(Scene script records)

^^^^^^^^

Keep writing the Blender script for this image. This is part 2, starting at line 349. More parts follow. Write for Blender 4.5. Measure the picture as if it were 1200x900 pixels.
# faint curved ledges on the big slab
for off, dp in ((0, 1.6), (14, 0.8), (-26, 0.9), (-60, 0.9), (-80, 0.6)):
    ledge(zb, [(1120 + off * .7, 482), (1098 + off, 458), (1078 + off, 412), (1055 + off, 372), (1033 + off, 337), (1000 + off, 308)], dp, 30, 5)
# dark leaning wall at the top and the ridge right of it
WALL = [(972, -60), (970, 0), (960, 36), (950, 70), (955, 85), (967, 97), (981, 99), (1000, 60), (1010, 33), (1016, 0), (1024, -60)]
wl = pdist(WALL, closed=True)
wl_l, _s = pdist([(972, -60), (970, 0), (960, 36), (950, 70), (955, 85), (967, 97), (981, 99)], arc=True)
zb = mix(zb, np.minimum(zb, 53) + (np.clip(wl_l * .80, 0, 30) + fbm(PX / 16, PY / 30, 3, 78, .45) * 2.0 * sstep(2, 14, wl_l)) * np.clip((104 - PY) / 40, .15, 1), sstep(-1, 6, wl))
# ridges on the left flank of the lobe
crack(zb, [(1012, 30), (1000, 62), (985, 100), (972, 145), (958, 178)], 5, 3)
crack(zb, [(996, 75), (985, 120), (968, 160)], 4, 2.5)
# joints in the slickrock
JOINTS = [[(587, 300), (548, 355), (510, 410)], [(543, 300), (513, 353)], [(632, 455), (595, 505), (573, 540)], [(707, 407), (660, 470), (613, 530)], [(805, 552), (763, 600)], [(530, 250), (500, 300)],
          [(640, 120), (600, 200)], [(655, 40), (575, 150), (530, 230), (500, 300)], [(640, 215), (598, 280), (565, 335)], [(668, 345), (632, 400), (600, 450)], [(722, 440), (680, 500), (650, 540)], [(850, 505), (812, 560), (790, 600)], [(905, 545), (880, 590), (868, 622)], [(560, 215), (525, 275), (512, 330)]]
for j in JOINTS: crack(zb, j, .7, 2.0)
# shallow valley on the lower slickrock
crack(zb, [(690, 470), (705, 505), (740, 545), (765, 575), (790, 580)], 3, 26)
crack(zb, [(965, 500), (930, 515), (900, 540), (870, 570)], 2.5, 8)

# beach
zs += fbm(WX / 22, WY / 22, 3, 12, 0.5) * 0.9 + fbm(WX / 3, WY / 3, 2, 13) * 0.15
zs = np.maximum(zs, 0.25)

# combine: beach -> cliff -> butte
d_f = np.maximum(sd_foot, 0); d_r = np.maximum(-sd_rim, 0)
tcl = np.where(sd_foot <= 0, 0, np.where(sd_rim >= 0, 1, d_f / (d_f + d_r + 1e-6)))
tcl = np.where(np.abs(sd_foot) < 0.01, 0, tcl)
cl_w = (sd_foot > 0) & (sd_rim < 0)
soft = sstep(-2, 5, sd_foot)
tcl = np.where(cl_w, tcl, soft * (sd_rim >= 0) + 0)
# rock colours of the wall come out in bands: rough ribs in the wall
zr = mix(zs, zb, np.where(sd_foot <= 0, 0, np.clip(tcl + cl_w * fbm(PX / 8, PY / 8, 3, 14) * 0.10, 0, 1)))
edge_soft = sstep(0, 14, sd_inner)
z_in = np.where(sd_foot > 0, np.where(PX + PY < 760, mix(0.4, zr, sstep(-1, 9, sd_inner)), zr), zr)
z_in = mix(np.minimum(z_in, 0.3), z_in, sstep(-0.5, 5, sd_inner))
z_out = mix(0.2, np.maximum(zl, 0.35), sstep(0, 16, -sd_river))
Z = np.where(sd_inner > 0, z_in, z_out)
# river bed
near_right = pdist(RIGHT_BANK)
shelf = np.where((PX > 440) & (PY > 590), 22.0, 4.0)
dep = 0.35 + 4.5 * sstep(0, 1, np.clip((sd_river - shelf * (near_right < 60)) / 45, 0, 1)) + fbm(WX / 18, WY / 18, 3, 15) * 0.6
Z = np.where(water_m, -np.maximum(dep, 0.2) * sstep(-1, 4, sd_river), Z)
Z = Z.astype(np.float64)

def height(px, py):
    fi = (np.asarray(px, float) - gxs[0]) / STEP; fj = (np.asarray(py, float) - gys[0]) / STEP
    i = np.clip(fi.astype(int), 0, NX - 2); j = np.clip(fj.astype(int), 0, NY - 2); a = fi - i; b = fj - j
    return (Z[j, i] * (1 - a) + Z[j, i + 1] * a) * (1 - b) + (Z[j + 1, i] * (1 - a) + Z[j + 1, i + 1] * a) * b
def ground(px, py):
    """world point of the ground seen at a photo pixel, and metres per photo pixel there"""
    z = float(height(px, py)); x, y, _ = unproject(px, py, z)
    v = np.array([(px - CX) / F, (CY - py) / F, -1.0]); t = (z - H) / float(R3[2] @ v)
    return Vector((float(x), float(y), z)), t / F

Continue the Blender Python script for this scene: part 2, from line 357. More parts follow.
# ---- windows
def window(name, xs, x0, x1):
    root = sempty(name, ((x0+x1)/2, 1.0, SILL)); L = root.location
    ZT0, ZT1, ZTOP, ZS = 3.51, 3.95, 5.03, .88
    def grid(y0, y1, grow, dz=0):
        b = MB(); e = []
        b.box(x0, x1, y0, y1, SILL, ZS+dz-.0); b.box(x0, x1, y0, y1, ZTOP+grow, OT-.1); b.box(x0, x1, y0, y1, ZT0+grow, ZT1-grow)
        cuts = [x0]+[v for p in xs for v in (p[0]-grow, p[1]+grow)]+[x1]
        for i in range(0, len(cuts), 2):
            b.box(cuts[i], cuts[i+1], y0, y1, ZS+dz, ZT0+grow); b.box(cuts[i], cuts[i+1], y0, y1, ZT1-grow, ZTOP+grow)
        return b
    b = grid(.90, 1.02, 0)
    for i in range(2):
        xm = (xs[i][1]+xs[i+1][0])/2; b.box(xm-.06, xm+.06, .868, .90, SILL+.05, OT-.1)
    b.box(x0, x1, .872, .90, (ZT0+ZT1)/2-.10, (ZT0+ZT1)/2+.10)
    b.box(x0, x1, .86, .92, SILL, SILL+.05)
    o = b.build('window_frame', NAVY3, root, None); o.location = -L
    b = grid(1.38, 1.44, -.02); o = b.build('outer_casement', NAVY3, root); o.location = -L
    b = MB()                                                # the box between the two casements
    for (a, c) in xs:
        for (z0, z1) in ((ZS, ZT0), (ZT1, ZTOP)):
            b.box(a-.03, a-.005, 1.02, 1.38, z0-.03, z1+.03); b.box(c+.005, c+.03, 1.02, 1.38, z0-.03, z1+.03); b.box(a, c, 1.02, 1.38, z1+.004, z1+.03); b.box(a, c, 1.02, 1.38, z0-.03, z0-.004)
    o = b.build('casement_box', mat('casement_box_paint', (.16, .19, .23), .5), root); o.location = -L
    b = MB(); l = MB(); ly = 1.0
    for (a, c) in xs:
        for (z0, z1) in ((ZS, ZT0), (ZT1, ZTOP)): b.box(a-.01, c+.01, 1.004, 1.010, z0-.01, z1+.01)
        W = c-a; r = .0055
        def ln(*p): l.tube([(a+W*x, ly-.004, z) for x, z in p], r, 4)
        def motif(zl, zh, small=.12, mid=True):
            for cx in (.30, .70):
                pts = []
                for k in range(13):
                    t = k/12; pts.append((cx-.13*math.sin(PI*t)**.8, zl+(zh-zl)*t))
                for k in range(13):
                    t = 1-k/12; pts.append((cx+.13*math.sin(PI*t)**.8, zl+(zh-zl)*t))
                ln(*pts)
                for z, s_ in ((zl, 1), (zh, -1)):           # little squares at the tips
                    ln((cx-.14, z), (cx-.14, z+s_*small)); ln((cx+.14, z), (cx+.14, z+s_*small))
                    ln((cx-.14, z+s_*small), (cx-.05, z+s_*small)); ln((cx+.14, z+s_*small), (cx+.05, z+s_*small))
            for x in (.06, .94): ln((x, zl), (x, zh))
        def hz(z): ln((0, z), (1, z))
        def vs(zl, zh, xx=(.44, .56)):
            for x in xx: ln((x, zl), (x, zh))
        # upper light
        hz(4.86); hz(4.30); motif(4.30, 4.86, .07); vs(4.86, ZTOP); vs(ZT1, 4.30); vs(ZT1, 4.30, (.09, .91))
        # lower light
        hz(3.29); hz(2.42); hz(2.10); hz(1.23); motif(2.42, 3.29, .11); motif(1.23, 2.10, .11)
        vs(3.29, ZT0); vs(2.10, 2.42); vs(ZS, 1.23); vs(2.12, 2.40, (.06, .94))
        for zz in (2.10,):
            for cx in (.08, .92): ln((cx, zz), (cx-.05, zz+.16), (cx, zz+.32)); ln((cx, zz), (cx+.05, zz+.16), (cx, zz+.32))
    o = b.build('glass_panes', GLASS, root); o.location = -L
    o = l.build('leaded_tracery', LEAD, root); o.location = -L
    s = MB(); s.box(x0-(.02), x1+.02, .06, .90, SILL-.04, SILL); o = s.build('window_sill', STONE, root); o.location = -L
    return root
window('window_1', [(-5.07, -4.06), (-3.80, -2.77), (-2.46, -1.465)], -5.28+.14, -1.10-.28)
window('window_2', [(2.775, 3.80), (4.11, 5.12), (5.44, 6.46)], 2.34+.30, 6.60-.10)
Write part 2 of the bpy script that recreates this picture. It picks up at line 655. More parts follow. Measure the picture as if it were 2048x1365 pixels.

^^^^^^^^

◆ **INSTRUCTIONS TO FOLLOW**:
Print exactly the lines from the line with "0), (1024, -60)]" to the line with "(981, 99)], arc=True)", both included, and nothing else.

◆ **SOLUTION**:
WALL = [(972, -60), (970, 0), (960, 36), (950, 70), (955, 85), (967, 97), (981, 99), (1000, 60), (1010, 33), (1016, 0), (1024, -60)]
wl = pdist(WALL, closed=True)
wl_l, _s = pdist([(972, -60), (970, 0), (960, 36), (950, 70), (955, 85), (967, 97), (981, 99)], arc=True)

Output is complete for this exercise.